Since OIF and OEF the most we have seen from individuals is an enthusiastic yet completely token use of bumper stickers, “Proclaiming I Support the Troops,” and a governmental withdrawal from the pecuniary responsibilities of caring for a generation after sending them to war. If you are going to be a war-hawk in the United States Congress or as an appointee in the Execute Branch you must be willing to make this financial commitment. Even if someone is morally bankrupt enough not to feel a sense of fidelity towards our returning troops the matter is also one of pragmatics. To leave so many, so inadequately cared for is bad for the economy, social indices, and the country’s future in general.

Reinvesting in our Heroes

The apathy to the issues that axiomatically follow from military trauma such as substance abuse, affective disorders, TBI’s, sleep disorders, and suicidality is confounding.
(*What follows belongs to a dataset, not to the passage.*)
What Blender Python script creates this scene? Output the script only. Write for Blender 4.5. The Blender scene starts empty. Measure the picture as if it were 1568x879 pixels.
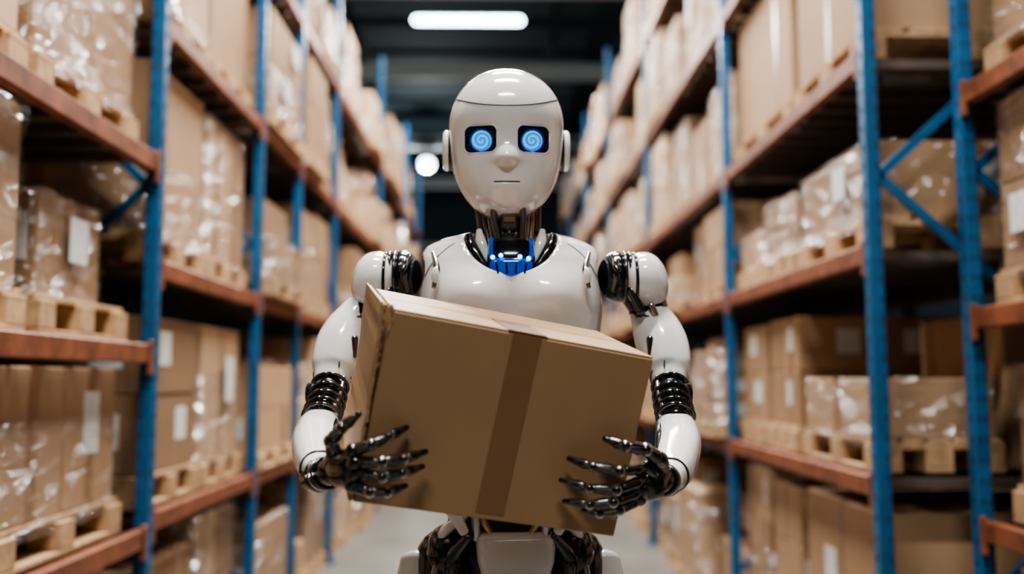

The funds to provide programs and benefits to redress these issues are there. They are simply being spent on brand new fighter jets we’ll never use, on 3,000 M-1 Tanks that have never been used sitting in the Nevada desert, and other excesses and lunacies that define the Military Industrial Complex. Eisenhower warned us about this in 1961 and would seem all but clairvoyant in his predictive concerns and yet unable to alter the course we have taken despite his premonitions. Surely our best military investments are in our young people who will design the next generation of warfare technology, in our current soldiers and their operational readiness, and in providing them with the equipment they need; not in pork-barrel spending or MIC jobs programs.